Scene script records

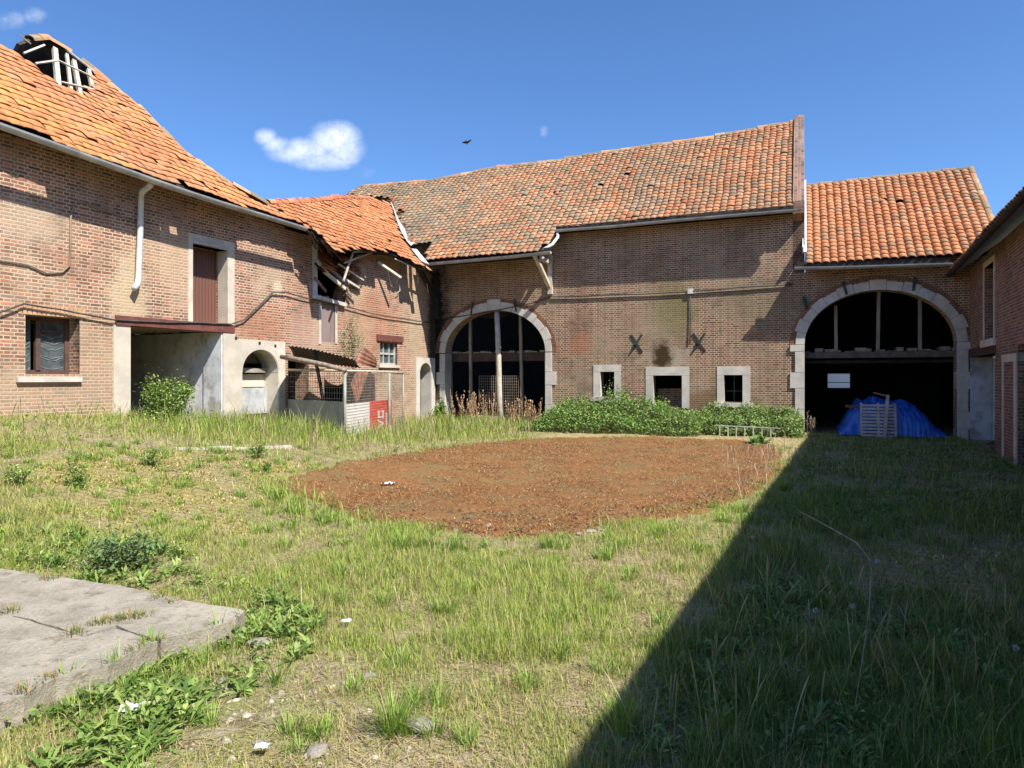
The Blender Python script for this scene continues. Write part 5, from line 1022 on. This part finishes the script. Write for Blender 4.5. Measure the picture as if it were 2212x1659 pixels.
def tufts(P, h, nb, cols, seed, spread=.05, w=.0035, name='grass_tufts'):
    rng = np.random.default_rng(seed); P = np.array([tuple(v)[:2] for v in P]); k = np.repeat(np.arange(len(P)), nb); n = len(k); a = rng.uniform(0, 6.3, n); r = spread*rng.random(n)**.7
    x, y = P[k, 0]+r*np.cos(a), P[k, 1]+r*np.sin(a); z = np.where(inpoly(x, y, SLAB), .14, terrain(x, y)); sc = rng.uniform(.6, 1.3, len(P))[k]
    c = np.array(cols)[rng.integers(0, len(cols), n)]*rng.normal(1, .15, n)[:, None].clip(.6, 1.4)
    o = strips(name, np.stack([x, y, z], 1), a+rng.normal(0, .5, n), h*sc*rng.uniform(.5, 1.2, n), w*(1+.1*y), rng.normal(1.2, .2, n).clip(.5, 1.5), rng.uniform(.3, 1.4, n), c, M_grass, prof=(1, .9, .6, 0)); o['kind'] = 'stuff'
LIM = [(.30, .46, .07), (.22, .36, .06), (.42, .50, .14), (.16, .28, .05)]
x, y = ingrid(420, 2.2, 13, 1.3, np.random.default_rng(8)); k = ~inpoly(x, y, MOSS) & ~inpoly(x, y, SLAB) & (SH(x, y) < .5) & (softmask(COB, x, y) < .5); tufts(list(zip(x[k], y[k])), .13, 46, LIM, 1)
tufts([ghit(x, y) for x, y in ((850, 1590), (845, 1580), (1340, 1590), (1345, 1560), (1420, 1165), (1440, 1155), (1180, 1185), (920, 1185), (985, 1190), (870, 1185), (640, 1110), (690, 1125), (600, 1080), (1605, 1110), (1570, 1130), (1690, 1060), (1700, 1020))], .19, 90, LIM, 2, .05)
sp = [at(x, y, (H-.14)*FD/(y-HY)) for x, y in ((215, 1345), (235, 1342), (260, 1337), (285, 1333), (305, 1330), (160, 1370), (20, 1322), (345, 1290), (370, 1300), (110, 1250), (335, 1384), (300, 1405), (250, 1432), (60, 1495), (110, 1465))]
tufts(sp, .05, 60, [(.30, .22, .08), (.24, .33, .08), (.18, .26, .06), (.45, .25, .12)], 3, .07, .003)
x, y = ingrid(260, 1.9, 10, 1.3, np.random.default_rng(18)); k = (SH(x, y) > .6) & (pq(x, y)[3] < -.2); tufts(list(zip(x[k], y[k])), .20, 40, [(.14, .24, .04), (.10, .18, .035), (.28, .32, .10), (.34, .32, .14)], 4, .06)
rq = np.random.default_rng(66); ex_ = rq.uniform(mp[:, 0].min()-.5, mp[:, 0].max()+.5, 4000); ey_ = rq.uniform(mp[:, 1].min()-.5, mp[:, 1].max()+.5, 4000); em = mossd(ex_, ey_); k = (em > .05) & (em < .98); tufts(list(zip(ex_[k][:260], ey_[k][:260])), .085, 22, LIM+[(.5, .4, .22)], 7, .06)
k = (em >= .98); tufts(list(zip(ex_[k][:70], ey_[k][:70])), .05, 12, [(.45, .36, .2), (.30, .34, .1), (.4, .26, .12)], 8, .08)
sl_ = [ghit(x+rq.uniform(-14, 14), y+rq.uniform(30, 75)) for x, y in [(520, 1345), (480, 1358), (440, 1368), (400, 1382), (370, 1392), (330, 1405), (300, 1418), (270, 1432), (240, 1448), (200, 1462), (160, 1472), (120, 1482), (80, 1502), (50, 1515)]*2]; tufts([v for v in sl_ if not inpoly(v.x, v.y, SLAB)], .11, 40, LIM, 9, .07)
rq = np.random.default_rng(55); cx_ = rq.uniform(-8, -3, 500); cy_ = rq.uniform(6, 14, 500); k = (softmask(COB, cx_, cy_) > .1) & (pq(cx_, cy_)[0] > .5); tufts(list(zip(cx_[k][:130], cy_[k][:130])), .11, 34, LIM, 6, .07)
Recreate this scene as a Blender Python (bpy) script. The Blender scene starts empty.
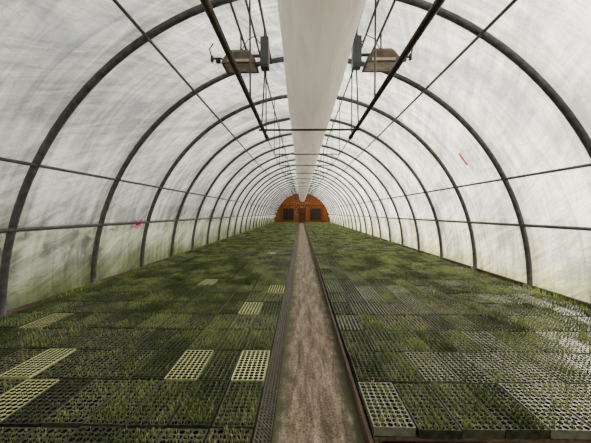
import bpy, math, random
import numpy as np
from mathutils import Vector, Matrix
random.seed(7)
rng = np.random.default_rng(7)
CX = 0.15           # tunnel centre line
A, B = 4.3, 4.5     # arch half width, height
Y0, Y1 = -3.3, 46.2
SP = 1.83
HC = 1.5            # camera height
scene = bpy.context.scene

# ------------------------------------------------------------ helpers
def link(o, parent=None):
    scene.collection.objects.link(o)
    if parent: o.parent = parent
    return o
def empty(name, loc=(0,0,0)):
    e = bpy.data.objects.new(name, None); e.location = loc
    e.empty_display_size = .2
    return link(e)
class MB:
    def __init__(s): s.v=[]; s.f=[]; s.m=[]
    def add(s, v, f, mi=0):
        o=len(s.v); s.v+= [tuple(p) for p in v]
        s.f += [tuple(i+o for i in q) for q in f]; s.m += [mi]*len(f)
    def box(s, c, d, mi=0, rot=None):
        hx,hy,hz=[k/2 for k in d]
        vs=[Vector((x,y,z)) for x in(-hx,hx) for y in(-hy,hy) for z in(-hz,hz)]
        if rot: vs=[rot@p for p in vs]
        vs=[p+Vector(c) for p in vs]
        s.add(vs,[(0,1,3,2),(4,6,7,5),(0,4,5,1),(2,3,7,6),(0,2,6,4),(1,5,7,3)],mi)
    def tube(s, pts, r, n=10, mi=0, cap=True):
        pts=[Vector(p) for p in pts]; vs=[]; fs=[]
        for i,p in enumerate(pts):
            t=(pts[min(i+1,len(pts)-1)]-pts[max(i-1,0)]).normalized()
            up=Vector((0,0,1)) if abs(t.z)<.9 else Vector((0,1,0))
            if len(pts)>6 and abs(t.y)<.01: up=Vector((0,1,0))
            a=t.cross(up).normalized(); b=t.cross(a).normalized()
            for k in range(n):
                an=2*math.pi*k/n
                vs.append(p+a*math.cos(an)*r+b*math.sin(an)*r)
        for i in range(len(pts)-1):
            for k in range(n):
                k2=(k+1)%n
                fs.append((i*n+k,i*n+k2,(i+1)*n+k2,(i+1)*n+k))
        if cap:
            fs.append(tuple(range(n))); fs.append(tuple((len(pts)-1)*n+k for k in reversed(range(n))))
        s.add(vs,fs,mi)
    def obj(s, name, mats, parent=None, smooth=False, loc=None):
        me=bpy.data.meshes.new(name); me.from_pydata(s.v,[],s.f); 
        for m in mats: me.materials.append(m)
        me.polygons.foreach_set('material_index', s.m)
        if smooth: me.polygons.foreach_set('use_smooth',[True]*len(me.polygons))
        me.update()
        o=bpy.data.objects.new(name,me)
        if loc: o.location=loc
        return link(o,parent)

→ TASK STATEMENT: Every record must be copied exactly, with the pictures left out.

→ EXERCISE RESULT:
The Blender Python script for this scene continues. Write part 5, from line 1022 on. This part finishes the script. Write for Blender 4.5. Measure the picture as if it were 2212x1659 pixels.
def tufts(P, h, nb, cols, seed, spread=.05, w=.0035, name='grass_tufts'):
    rng = np.random.default_rng(seed); P = np.array([tuple(v)[:2] for v in P]); k = np.repeat(np.arange(len(P)), nb); n = len(k); a = rng.uniform(0, 6.3, n); r = spread*rng.random(n)**.7
    x, y = P[k, 0]+r*np.cos(a), P[k, 1]+r*np.sin(a); z = np.where(inpoly(x, y, SLAB), .14, terrain(x, y)); sc = rng.uniform(.6, 1.3, len(P))[k]
    c = np.array(cols)[rng.integers(0, len(cols), n)]*rng.normal(1, .15, n)[:, None].clip(.6, 1.4)
    o = strips(name, np.stack([x, y, z], 1), a+rng.normal(0, .5, n), h*sc*rng.uniform(.5, 1.2, n), w*(1+.1*y), rng.normal(1.2, .2, n).clip(.5, 1.5), rng.uniform(.3, 1.4, n), c, M_grass, prof=(1, .9, .6, 0)); o['kind'] = 'stuff'
LIM = [(.30, .46, .07), (.22, .36, .06), (.42, .50, .14), (.16, .28, .05)]
x, y = ingrid(420, 2.2, 13, 1.3, np.random.default_rng(8)); k = ~inpoly(x, y, MOSS) & ~inpoly(x, y, SLAB) & (SH(x, y) < .5) & (softmask(COB, x, y) < .5); tufts(list(zip(x[k], y[k])), .13, 46, LIM, 1)
tufts([ghit(x, y) for x, y in ((850, 1590), (845, 1580), (1340, 1590), (1345, 1560), (1420, 1165), (1440, 1155), (1180, 1185), (920, 1185), (985, 1190), (870, 1185), (640, 1110), (690, 1125), (600, 1080), (1605, 1110), (1570, 1130), (1690, 1060), (1700, 1020))], .19, 90, LIM, 2, .05)
sp = [at(x, y, (H-.14)*FD/(y-HY)) for x, y in ((215, 1345), (235, 1342), (260, 1337), (285, 1333), (305, 1330), (160, 1370), (20, 1322), (345, 1290), (370, 1300), (110, 1250), (335, 1384), (300, 1405), (250, 1432), (60, 1495), (110, 1465))]
tufts(sp, .05, 60, [(.30, .22, .08), (.24, .33, .08), (.18, .26, .06), (.45, .25, .12)], 3, .07, .003)
x, y = ingrid(260, 1.9, 10, 1.3, np.random.default_rng(18)); k = (SH(x, y) > .6) & (pq(x, y)[3] < -.2); tufts(list(zip(x[k], y[k])), .20, 40, [(.14, .24, .04), (.10, .18, .035), (.28, .32, .10), (.34, .32, .14)], 4, .06)
rq = np.random.default_rng(66); ex_ = rq.uniform(mp[:, 0].min()-.5, mp[:, 0].max()+.5, 4000); ey_ = rq.uniform(mp[:, 1].min()-.5, mp[:, 1].max()+.5, 4000); em = mossd(ex_, ey_); k = (em > .05) & (em < .98); tufts(list(zip(ex_[k][:260], ey_[k][:260])), .085, 22, LIM+[(.5, .4, .22)], 7, .06)
k = (em >= .98); tufts(list(zip(ex_[k][:70], ey_[k][:70])), .05, 12, [(.45, .36, .2), (.30, .34, .1), (.4, .26, .12)], 8, .08)
sl_ = [ghit(x+rq.uniform(-14, 14), y+rq.uniform(30, 75)) for x, y in [(520, 1345), (480, 1358), (440, 1368), (400, 1382), (370, 1392), (330, 1405), (300, 1418), (270, 1432), (240, 1448), (200, 1462), (160, 1472), (120, 1482), (80, 1502), (50, 1515)]*2]; tufts([v for v in sl_ if not inpoly(v.x, v.y, SLAB)], .11, 40, LIM, 9, .07)
rq = np.random.default_rng(55); cx_ = rq.uniform(-8, -3, 500); cy_ = rq.uniform(6, 14, 500); k = (softmask(COB, cx_, cy_) > .1) & (pq(cx_, cy_)[0] > .5); tufts(list(zip(cx_[k][:130], cy_[k][:130])), .11, 34, LIM, 6, .07)
Recreate this scene as a Blender Python (bpy) script. The Blender scene starts empty.
import bpy, math, random
import numpy as np
from mathutils import Vector, Matrix
random.seed(7)
rng = np.random.default_rng(7)
CX = 0.15           # tunnel centre line
A, B = 4.3, 4.5     # arch half width, height
Y0, Y1 = -3.3, 46.2
SP = 1.83
HC = 1.5            # camera height
scene = bpy.context.scene

# ------------------------------------------------------------ helpers
def link(o, parent=None):
    scene.collection.objects.link(o)
    if parent: o.parent = parent
    return o
def empty(name, loc=(0,0,0)):
    e = bpy.data.objects.new(name, None); e.location = loc
    e.empty_display_size = .2
    return link(e)
class MB:
    def __init__(s): s.v=[]; s.f=[]; s.m=[]
    def add(s, v, f, mi=0):
        o=len(s.v); s.v+= [tuple(p) for p in v]
        s.f += [tuple(i+o for i in q) for q in f]; s.m += [mi]*len(f)
    def box(s, c, d, mi=0, rot=None):
        hx,hy,hz=[k/2 for k in d]
        vs=[Vector((x,y,z)) for x in(-hx,hx) for y in(-hy,hy) for z in(-hz,hz)]
        if rot: vs=[rot@p for p in vs]
        vs=[p+Vector(c) for p in vs]
        s.add(vs,[(0,1,3,2),(4,6,7,5),(0,4,5,1),(2,3,7,6),(0,2,6,4),(1,5,7,3)],mi)
    def tube(s, pts, r, n=10, mi=0, cap=True):
        pts=[Vector(p) for p in pts]; vs=[]; fs=[]
        for i,p in enumerate(pts):
            t=(pts[min(i+1,len(pts)-1)]-pts[max(i-1,0)]).normalized()
            up=Vector((0,0,1)) if abs(t.z)<.9 else Vector((0,1,0))
            if len(pts)>6 and abs(t.y)<.01: up=Vector((0,1,0))
            a=t.cross(up).normalized(); b=t.cross(a).normalized()
            for k in range(n):
                an=2*math.pi*k/n
                vs.append(p+a*math.cos(an)*r+b*math.sin(an)*r)
        for i in range(len(pts)-1):
            for k in range(n):
                k2=(k+1)%n
                fs.append((i*n+k,i*n+k2,(i+1)*n+k2,(i+1)*n+k))
        if cap:
            fs.append(tuple(range(n))); fs.append(tuple((len(pts)-1)*n+k for k in reversed(range(n))))
        s.add(vs,fs,mi)
    def obj(s, name, mats, parent=None, smooth=False, loc=None):
        me=bpy.data.meshes.new(name); me.from_pydata(s.v,[],s.f); 
        for m in mats: me.materials.append(m)
        me.polygons.foreach_set('material_index', s.m)
        if smooth: me.polygons.foreach_set('use_smooth',[True]*len(me.polygons))
        me.update()
        o=bpy.data.objects.new(name,me)
        if loc: o.location=loc
        return link(o,parent)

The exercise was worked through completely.